Transcribe every line from the top down to the line with "C = sc.collection", both ends included, but not the pictures.

» **INFORMATION SUPPLIED**:

┌──

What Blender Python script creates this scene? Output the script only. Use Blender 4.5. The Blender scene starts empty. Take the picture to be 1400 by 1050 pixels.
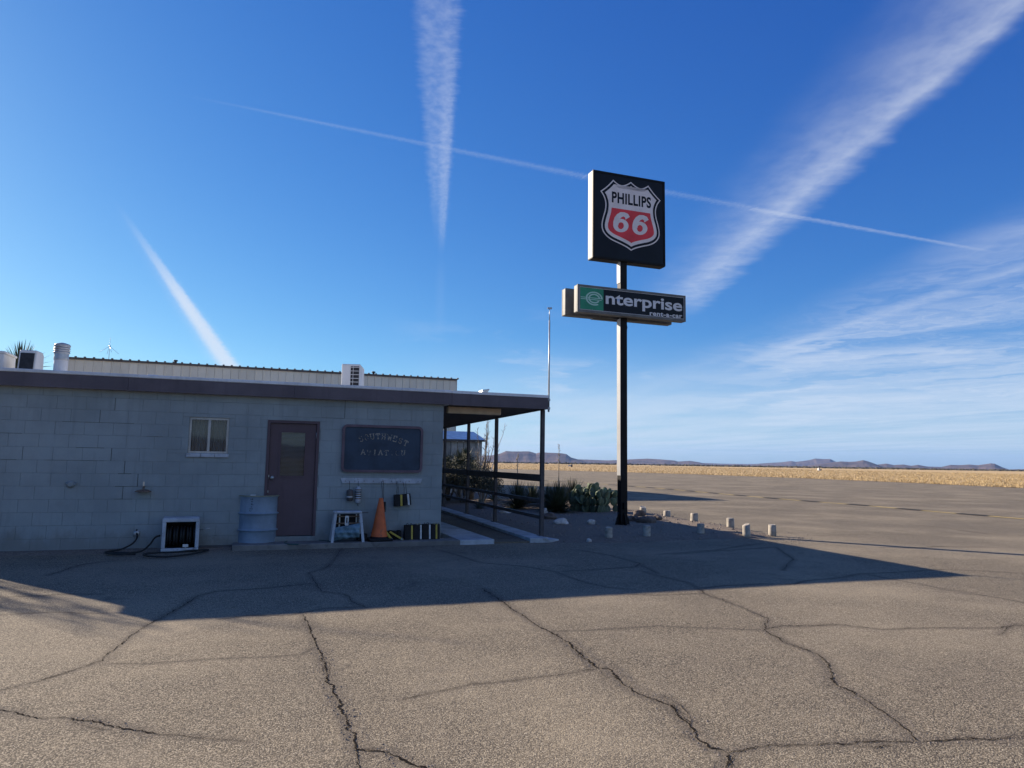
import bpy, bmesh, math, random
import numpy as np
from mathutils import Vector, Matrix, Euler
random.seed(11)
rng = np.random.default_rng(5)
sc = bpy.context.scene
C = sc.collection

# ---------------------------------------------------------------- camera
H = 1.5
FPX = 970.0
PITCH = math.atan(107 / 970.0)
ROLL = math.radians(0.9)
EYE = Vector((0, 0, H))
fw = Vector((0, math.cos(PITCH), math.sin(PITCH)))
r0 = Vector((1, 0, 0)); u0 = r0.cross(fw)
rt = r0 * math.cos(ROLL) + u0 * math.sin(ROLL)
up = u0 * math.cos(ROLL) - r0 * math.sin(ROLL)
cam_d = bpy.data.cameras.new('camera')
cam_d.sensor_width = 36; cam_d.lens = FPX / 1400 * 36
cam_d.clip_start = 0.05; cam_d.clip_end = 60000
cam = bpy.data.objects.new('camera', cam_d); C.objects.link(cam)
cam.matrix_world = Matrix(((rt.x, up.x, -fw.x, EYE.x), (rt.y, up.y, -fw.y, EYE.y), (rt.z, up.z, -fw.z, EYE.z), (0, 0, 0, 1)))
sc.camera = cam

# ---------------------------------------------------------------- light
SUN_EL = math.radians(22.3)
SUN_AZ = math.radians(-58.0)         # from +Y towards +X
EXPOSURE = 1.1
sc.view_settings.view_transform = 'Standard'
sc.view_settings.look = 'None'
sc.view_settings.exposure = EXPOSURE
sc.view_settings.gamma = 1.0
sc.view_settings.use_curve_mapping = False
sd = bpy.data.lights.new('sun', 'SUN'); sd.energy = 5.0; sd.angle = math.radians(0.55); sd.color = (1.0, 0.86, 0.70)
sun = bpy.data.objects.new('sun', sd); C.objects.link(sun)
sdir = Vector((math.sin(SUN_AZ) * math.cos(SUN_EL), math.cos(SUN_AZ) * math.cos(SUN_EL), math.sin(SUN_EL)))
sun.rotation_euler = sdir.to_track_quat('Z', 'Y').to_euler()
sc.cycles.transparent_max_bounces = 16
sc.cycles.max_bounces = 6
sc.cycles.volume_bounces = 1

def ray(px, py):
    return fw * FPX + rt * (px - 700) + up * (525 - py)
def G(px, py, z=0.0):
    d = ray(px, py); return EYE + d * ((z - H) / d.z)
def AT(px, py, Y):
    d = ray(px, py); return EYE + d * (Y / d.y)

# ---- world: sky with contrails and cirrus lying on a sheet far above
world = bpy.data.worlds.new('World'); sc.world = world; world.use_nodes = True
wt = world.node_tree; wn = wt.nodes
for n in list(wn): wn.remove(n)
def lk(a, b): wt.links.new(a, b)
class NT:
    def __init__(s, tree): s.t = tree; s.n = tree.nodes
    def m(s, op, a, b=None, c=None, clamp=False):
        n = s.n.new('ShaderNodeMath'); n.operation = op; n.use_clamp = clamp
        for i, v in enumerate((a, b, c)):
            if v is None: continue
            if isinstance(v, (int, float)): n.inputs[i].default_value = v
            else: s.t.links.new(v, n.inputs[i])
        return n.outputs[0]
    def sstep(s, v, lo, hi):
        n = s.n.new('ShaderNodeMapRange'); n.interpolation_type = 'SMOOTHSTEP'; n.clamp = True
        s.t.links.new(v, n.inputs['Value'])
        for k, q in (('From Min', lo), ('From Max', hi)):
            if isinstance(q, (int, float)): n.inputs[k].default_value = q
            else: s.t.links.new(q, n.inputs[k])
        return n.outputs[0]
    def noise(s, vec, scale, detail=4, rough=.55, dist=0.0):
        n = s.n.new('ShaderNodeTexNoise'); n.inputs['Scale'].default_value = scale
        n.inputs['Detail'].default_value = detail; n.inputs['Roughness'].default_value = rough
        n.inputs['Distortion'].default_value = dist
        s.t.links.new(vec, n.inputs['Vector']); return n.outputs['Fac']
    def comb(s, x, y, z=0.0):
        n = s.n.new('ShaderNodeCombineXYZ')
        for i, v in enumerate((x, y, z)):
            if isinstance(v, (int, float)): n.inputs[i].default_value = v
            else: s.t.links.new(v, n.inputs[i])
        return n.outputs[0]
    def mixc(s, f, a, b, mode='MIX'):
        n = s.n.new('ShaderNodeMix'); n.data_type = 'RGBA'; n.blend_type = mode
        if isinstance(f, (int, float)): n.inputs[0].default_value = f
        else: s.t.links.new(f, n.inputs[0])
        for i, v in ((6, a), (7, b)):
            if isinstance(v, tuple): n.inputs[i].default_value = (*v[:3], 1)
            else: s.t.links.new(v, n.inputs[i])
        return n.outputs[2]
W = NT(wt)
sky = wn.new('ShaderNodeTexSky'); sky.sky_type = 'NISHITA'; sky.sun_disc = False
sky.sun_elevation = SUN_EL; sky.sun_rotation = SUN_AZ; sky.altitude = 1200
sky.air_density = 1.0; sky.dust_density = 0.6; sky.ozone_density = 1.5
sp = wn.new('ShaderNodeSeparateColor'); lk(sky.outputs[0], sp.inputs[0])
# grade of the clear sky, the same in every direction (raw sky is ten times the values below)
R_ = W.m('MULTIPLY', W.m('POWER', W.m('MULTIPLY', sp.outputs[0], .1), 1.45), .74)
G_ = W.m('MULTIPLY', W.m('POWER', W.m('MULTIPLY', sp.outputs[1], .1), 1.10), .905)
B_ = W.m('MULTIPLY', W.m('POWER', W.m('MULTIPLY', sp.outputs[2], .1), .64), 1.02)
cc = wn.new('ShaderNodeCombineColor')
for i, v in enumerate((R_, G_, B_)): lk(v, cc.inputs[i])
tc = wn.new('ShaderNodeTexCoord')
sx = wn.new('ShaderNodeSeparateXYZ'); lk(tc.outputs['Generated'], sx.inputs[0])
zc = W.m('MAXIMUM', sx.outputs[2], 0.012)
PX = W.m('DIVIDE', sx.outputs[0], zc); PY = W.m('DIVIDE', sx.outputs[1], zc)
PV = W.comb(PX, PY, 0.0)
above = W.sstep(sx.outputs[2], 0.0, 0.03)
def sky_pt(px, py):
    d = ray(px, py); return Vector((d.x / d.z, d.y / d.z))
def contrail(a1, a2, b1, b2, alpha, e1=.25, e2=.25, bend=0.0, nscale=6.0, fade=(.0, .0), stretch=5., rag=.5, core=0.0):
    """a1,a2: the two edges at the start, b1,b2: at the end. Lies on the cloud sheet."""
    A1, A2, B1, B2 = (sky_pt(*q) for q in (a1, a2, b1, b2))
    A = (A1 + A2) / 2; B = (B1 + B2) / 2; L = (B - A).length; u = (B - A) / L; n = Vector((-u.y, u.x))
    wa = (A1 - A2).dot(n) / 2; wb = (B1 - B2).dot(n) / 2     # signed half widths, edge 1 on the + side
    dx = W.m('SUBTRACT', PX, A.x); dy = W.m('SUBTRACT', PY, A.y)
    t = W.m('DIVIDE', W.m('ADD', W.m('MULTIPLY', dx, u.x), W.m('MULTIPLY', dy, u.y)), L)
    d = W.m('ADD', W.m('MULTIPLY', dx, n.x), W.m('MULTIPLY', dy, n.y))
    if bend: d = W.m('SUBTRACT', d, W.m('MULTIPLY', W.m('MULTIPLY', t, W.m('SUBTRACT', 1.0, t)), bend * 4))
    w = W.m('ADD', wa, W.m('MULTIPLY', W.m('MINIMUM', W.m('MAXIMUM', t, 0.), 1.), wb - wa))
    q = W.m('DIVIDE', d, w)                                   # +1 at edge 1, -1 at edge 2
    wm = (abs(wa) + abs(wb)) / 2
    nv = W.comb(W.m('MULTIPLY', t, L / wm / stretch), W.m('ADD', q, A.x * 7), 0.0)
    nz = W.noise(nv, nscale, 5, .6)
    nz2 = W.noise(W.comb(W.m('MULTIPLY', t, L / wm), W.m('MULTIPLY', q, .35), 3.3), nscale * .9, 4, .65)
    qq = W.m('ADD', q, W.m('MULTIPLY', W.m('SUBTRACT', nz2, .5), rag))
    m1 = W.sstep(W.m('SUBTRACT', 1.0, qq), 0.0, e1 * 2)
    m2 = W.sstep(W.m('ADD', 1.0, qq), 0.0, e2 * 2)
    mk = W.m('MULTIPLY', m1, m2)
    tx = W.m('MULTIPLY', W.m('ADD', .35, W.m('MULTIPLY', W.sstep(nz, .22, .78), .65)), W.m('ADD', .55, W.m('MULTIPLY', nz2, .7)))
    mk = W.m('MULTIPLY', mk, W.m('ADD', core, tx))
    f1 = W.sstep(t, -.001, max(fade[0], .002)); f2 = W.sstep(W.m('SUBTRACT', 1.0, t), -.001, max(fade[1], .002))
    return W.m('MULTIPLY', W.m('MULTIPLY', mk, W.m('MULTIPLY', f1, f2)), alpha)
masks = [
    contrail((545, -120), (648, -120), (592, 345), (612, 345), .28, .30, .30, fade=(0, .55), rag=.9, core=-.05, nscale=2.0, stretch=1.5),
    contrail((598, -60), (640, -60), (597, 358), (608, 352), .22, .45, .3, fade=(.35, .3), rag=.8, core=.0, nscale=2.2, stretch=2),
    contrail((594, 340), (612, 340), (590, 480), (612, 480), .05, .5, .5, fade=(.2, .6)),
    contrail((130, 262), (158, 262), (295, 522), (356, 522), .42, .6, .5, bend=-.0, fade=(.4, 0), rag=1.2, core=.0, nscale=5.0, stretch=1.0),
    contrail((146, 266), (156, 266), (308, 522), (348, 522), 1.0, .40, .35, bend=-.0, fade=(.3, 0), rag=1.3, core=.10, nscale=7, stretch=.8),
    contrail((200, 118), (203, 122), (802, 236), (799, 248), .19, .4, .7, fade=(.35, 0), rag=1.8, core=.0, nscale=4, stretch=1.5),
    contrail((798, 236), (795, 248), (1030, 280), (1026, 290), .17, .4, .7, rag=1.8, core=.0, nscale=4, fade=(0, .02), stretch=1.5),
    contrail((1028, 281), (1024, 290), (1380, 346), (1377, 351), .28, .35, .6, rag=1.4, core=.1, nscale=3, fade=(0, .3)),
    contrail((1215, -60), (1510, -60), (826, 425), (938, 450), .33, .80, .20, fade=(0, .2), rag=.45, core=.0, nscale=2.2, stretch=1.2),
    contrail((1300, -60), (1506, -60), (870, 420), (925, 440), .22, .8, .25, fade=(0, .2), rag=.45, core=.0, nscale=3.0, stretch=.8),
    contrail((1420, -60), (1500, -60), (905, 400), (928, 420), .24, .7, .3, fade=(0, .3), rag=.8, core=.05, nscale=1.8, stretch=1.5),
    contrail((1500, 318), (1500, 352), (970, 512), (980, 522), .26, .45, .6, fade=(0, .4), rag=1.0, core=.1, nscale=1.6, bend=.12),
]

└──

» **SOLVED EXERCISE**:
What Blender Python script creates this scene? Output the script only. Use Blender 4.5. The Blender scene starts empty. Take the picture to be 1400 by 1050 pixels.
import bpy, bmesh, math, random
import numpy as np
from mathutils import Vector, Matrix, Euler
random.seed(11)
rng = np.random.default_rng(5)
sc = bpy.context.scene
C = sc.collection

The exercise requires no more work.